JPMorgan Chase and the Department of Justice have tentatively agreed to a record $13 billion settlement of civil investigations into possible fraudulent sales of mortgage-backed securities before and during the 2008 financial crisis, according to a Bloomberg report.
The settlement would be the largest amount ever paid by a financial firm to the U.S. government but would not release the bank from potential criminal liability on alleged fraudulent sales.
"To not get the waiver from criminal prosecution is not good," Nancy Bush, a bank analyst, told Bloomberg. "What we're looking for in a settlement of this size is certainty from things like the criminal prosecution of a company. The Street wants certainty."
The Bloomberg piece notes that the settlement "would amount to more than half of JPMorgan's record $21.3 billion profit last year."
The settlement comes as some are questioning whether JPMorgan's CEO Jamie Dimon should continue running the company.
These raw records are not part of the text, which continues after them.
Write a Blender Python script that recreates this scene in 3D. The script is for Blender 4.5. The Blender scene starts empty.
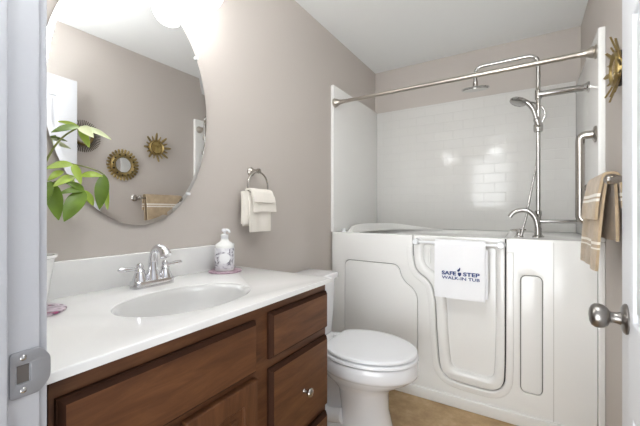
import bpy, bmesh, math, random
from mathutils import Vector, Matrix
from mathutils.geometry import tessellate_polygon
random.seed(7)
PI = math.pi
SC = bpy.context.scene
COL = SC.collection

# ------------------------------------------------------------------ camera, world, exposure
cam_d = bpy.data.cameras.new('camera')
cam_d.sensor_width = 36.0
cam_d.lens = 36.0 * 332.87 / 640.0
cam_d.shift_y = -1.43 / 640.0
cam_d.clip_start = 0.02
cam = bpy.data.objects.new('camera', cam_d)
COL.objects.link(cam)
cam.location = (1.2101, 0.0, 1.1517)
cam.rotation_euler = (PI / 2, 0, 0.5563)
SC.camera = cam

world = bpy.data.worlds.new('world')
SC.world = world
world.use_nodes = True
WB = world.node_tree.nodes['Background']
# the hall beyond the doorway: dim all round, plus an added bright patch, low behind the camera, to fill the room
WN = world.node_tree
wtc = WN.nodes.new('ShaderNodeTexCoord')
wdot = WN.nodes.new('ShaderNodeVectorMath')
wdot.operation = 'DOT_PRODUCT'
wdot.inputs[1].default_value = (-0.05, -0.88, -0.47)
WN.links.new(wtc.outputs['Generated'], wdot.inputs[0])
wrp = WN.nodes.new('ShaderNodeValToRGB')
wrp.color_ramp.elements[0].position = 0.60
wrp.color_ramp.elements[0].color = (0.095, 0.098, 0.104, 1)
wrp.color_ramp.elements[1].position = 0.84
wrp.color_ramp.elements[1].color = (0.95, 0.98, 1.0, 1)
WN.links.new(wdot.outputs['Value'], wrp.inputs[0])
WN.links.new(wrp.outputs[0], WB.inputs['Color'])
WB.inputs['Strength'].default_value = 5.0

SC.view_settings.view_transform = 'Standard'
SC.view_settings.look = 'None'
SC.view_settings.gamma = 1.0
SC.view_settings.use_curve_mapping = False
SC.view_settings.exposure = 0.53
GLOBE_STRENGTH = 9.8
FILL_LAMP = 16.0

# ------------------------------------------------------------------ materials
def s2l(c):
    return tuple(((v / 12.92) if v <= 0.04045 else ((v + 0.055) / 1.055) ** 2.4) for v in [x / 255.0 for x in c])

def mat(name, rgb, rough=0.5, metal=0.0, bump=0.0, bscale=60.0, var=0.0, vscale=6.0, stretch=(1, 1, 1), coat=0.0, spec=None, emit=None, sheen=0.0):
    m = bpy.data.materials.new(name)
    m.use_nodes = True
    nt = m.node_tree
    b = nt.nodes['Principled BSDF']
    c = s2l(rgb)
    b.inputs['Base Color'].default_value = (*c, 1)
    b.inputs['Roughness'].default_value = rough
    b.inputs['Metallic'].default_value = metal
    if coat:
        b.inputs['Coat Weight'].default_value = coat
        b.inputs['Coat Roughness'].default_value = 0.1
    if spec is not None:
        b.inputs['Specular IOR Level'].default_value = spec
    if sheen:
        b.inputs['Sheen Weight'].default_value = sheen
    if emit:
        b.inputs['Emission Color'].default_value = (*emit[0], 1)
        b.inputs['Emission Strength'].default_value = emit[1]
    tc = nt.nodes.new('ShaderNodeTexCoord')
    mp = nt.nodes.new('ShaderNodeMapping')
    mp.inputs['Scale'].default_value = stretch
    nt.links.new(tc.outputs['Object'], mp.inputs['Vector'])
    if var:
        n = nt.nodes.new('ShaderNodeTexNoise')
        n.inputs['Scale'].default_value = vscale
        n.inputs['Detail'].default_value = 6
        nt.links.new(mp.outputs[0], n.inputs['Vector'])
        r = nt.nodes.new('ShaderNodeValToRGB')
        r.color_ramp.elements[0].position = 0.3
        r.color_ramp.elements[1].position = 0.7
        r.color_ramp.elements[0].color = (*[v * (1 - var) for v in c], 1)
        r.color_ramp.elements[1].color = (*[min(1, v * (1 + var)) for v in c], 1)
        nt.links.new(n.outputs['Fac'], r.inputs[0])
        nt.links.new(r.outputs[0], b.inputs['Base Color'])
    if bump:
        n2 = nt.nodes.new('ShaderNodeTexNoise')
        n2.inputs['Scale'].default_value = bscale
        n2.inputs['Detail'].default_value = 4
        nt.links.new(mp.outputs[0], n2.inputs['Vector'])
        bp = nt.nodes.new('ShaderNodeBump')
        bp.inputs['Strength'].default_value = bump
        bp.inputs['Distance'].default_value = 0.004
        nt.links.new(n2.outputs['Fac'], bp.inputs['Height'])
        nt.links.new(bp.outputs[0], b.inputs['Normal'])
    return m

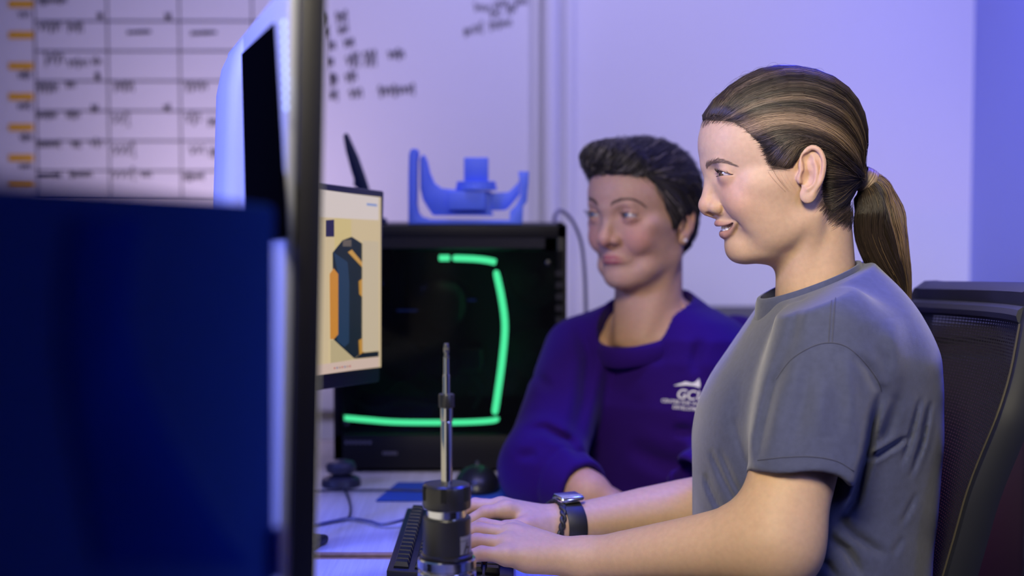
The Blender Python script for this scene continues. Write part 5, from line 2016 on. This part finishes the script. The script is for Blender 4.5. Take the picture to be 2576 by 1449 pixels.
# ------------------------------------------------------------------ second woman (purple sweatshirt)
OH = dict(
    skull=((0, 4, 36), (71, 92, 92)),
    mid=[((0, 50, 42), (57, 57, 52), 20),
         ((0, 38, -12), (57, 54, 50), 16),
         ((0, 50, -56), (31, 36, 30), 14),
         ((0, 20, -54), (47, 44, 48), 16),
         ((0, 30, -88), (38, 40, 17), 14),
         ((0, 61, -87), (18, 17, 17), 12)],
    pair=[((36, 61, -28), (20, 20, 22), 18), ((55, 36, -4), (11, 30, 13), 14), ((40, 12, -32), (22, 42, 44), 16), ((36, 40, -72), (16, 20, 16), 14)],
    caps=[((0, 95, 17), (32, 87, 21), 10, 9, 9), ((45, -6, -54), (12, 54, -86), 15, 14, 18)],
    neck=[((0, -24, -30), (0, -18, -190), 48, 56, 20), ((46, -16, -44), (16, 20, -185), 10, 11, 14)],
    socket=((33, 102, 8), (18, 15, 12), 9),
    nose=[('c', (0, 92, 4), (0, 101, -24), 7.2, 8.6, 9), ('e', (0, 102.0, -30), (10.8, 10.5, 10), 6),
          ('e', (0, 84, -29), (16, 14, 14), 8), ('e', (12.5, 91, -31.5), (7, 10, 7.2), 4),
          ('c', (0, 103, -37.5), (0, 91, -41), 4.0, 4.0, 4)],
    nostril=((6.4, 98, -40), (3.2, 6.0, 4.0), 2),
    lips=[([(0, 86.0, -57.5), (9, 84.6, -57.2), (17, 78, -58.5), (24, 69, -60)], [3.0, 3.1, 2.4, 1.1], 4),
          ([(0, 84.3, -63.8), (9, 83, -63.6), (17, 77, -62.6), (23.5, 69.5, -61)], [3.9, 3.8, 3.0, 1.2], 4)],
    mouth=[([(0, 90, -60.4), (9, 88.5, -60.3), (17, 82, -60.4), (24.5, 73, -60.4)], [1.1, 1.0, 0.9, 0.8], 1.2)],
    eye=((32, 81, 7), 12.0), open=(32.5, 7, 13.6, 3.9, 2.2, -0.03),
    strokes=[([(20, 90, 14), (31, 92.5, 16.5), (43, 86, 14), (49, 77, 9)], 1.2, 1.7),
             ([(19, 86, -32), (28, 78, -43), (33.5, 69, -58), (33, 64, -72)], 1.0, 3.2),
             ([(20, 88, -4), (32, 88, -9), (44, 80, -6)], 0.8, 2.6),
             ([(0, 106, 44), (30, 97, 46)], 0.35, 1.6), ([(0, 106, 52), (30, 97, 54)], 0.3, 1.6), ([(29, 72, -66), (28, 66, -76)], 0.6, 2.8)],
    ear=((68, 2, -9), 0.24, 1.0),
    blush=[((40, 70, -26), 24, 0.55), ((0, 106, -38), 14, 0.5), ((36, 88, 4), 14, 0.25), ((74, -12, 8), 24, 0.3)],
    gaze={1: (-0.15, 1, 0.02), -1: (-0.15, 1, 0.02)},
)
O_YAW = math.radians(50)
OF = Frame(at(1619, 556, 2.45), O_YAW, pitch=math.radians(-2))
o_root = empty('person', (OF.o[0], OF.o[1], 0.0), 'older person with short greying hair in a purple sweatshirt, leaning an arm on the desk', 'person')
O_BASE, O_LIP, O_WARM = (0.47, 0.275, 0.185), (0.36, 0.085, 0.09), (0.50, 0.18, 0.135)
for sgn in (1, -1):
    V, F, C = eyeball(OH, sgn, (0.09, 0.10, 0.10))
    mesh_obj('eye', OF.w(V), F, EYE, o_root, True, C)
    P, R, c = brow(OH, [(11, 104, 22), (22, 102, 28), (34, 94, 31.5), (45, 84, 29.5), (53, 73, 22)], 4.2, 240, sgn, (0.06, 0.035, 0.026), 6.5)
    strands_obj('eyebrow', OF.w(P.reshape(-1, 3)).reshape(P.shape), R * 0.00115, c, HAIR, o_root)
    Q = [lashes(OH, True, 60, sgn, 7.0), lashes(OH, False, 34, sgn, 3.0)]
    P, R, c = [np.concatenate(z) for z in zip(*Q)]
    strands_obj('eyelash', OF.w(P.reshape(-1, 3)).reshape(P.shape), R * 0.0013, c, HAIR, o_root)

O_HL = [(140, 66), (96, 66), (78, 62), (60, 52), (46, 36), (38, 18), (28, 4), (20, -16), (12, -14), (6, 2), (-8, 10), (-22, 6), (-31, -4),
        (-29, -22), (-24, -52), (-52, -72), (-110, -66), (-140, 0), (-140, 170), (140, 170)]


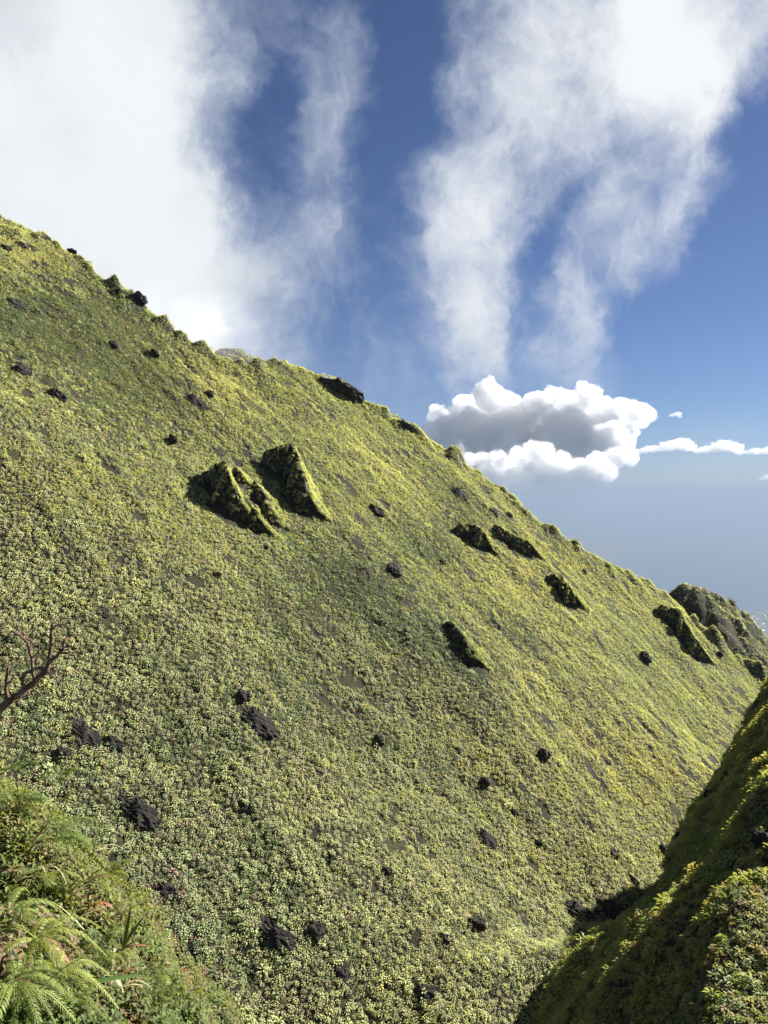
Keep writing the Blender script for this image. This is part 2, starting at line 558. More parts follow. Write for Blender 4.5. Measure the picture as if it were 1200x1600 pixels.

Allie Jones at The Atlantic Wire reported that on CNBC last month, Alex Pareene, a politics writer at Salon, called for Dimon to be fired.
"I think that any time you're looking at the greatest fine in the history of Wall Street regulation, it's really worth asking should this guy stay in his job. In any other industry — I can’t think of another industry. If you managed a restaurant, and it got the biggest health department fine in the history of restaurants, no one would say, 'Yeah, but the restaurant's making a lot of money. There’s only a little bit of poison in the food,’ ” Pareene said.
But Jones said CNBC anchor Maria Bartiromo defended Dimon, responding, "The company continues to churn out tens of billions of dollars in earnings and hundreds of billions of dollars in revenue. How do you criticize that?"
Bartiromo is not the only one to come to Dimon's defense. Andrew Ross Sorkin at the New York Times' Dealbook wrote last week on those who are defending Dimon from the "bloodlust of pundits" calling for his removal.
“Jamie Dimon is one of the best C.E.O.’s of any company in the world,” Marvin C. Schwartz, a managing director at Neuberger Berman and a longtime investor in JPMorgan, told Sorkin. “It doesn’t mean you can’t have an accident. It’s totally unfair to say he inflicted this upon himself.”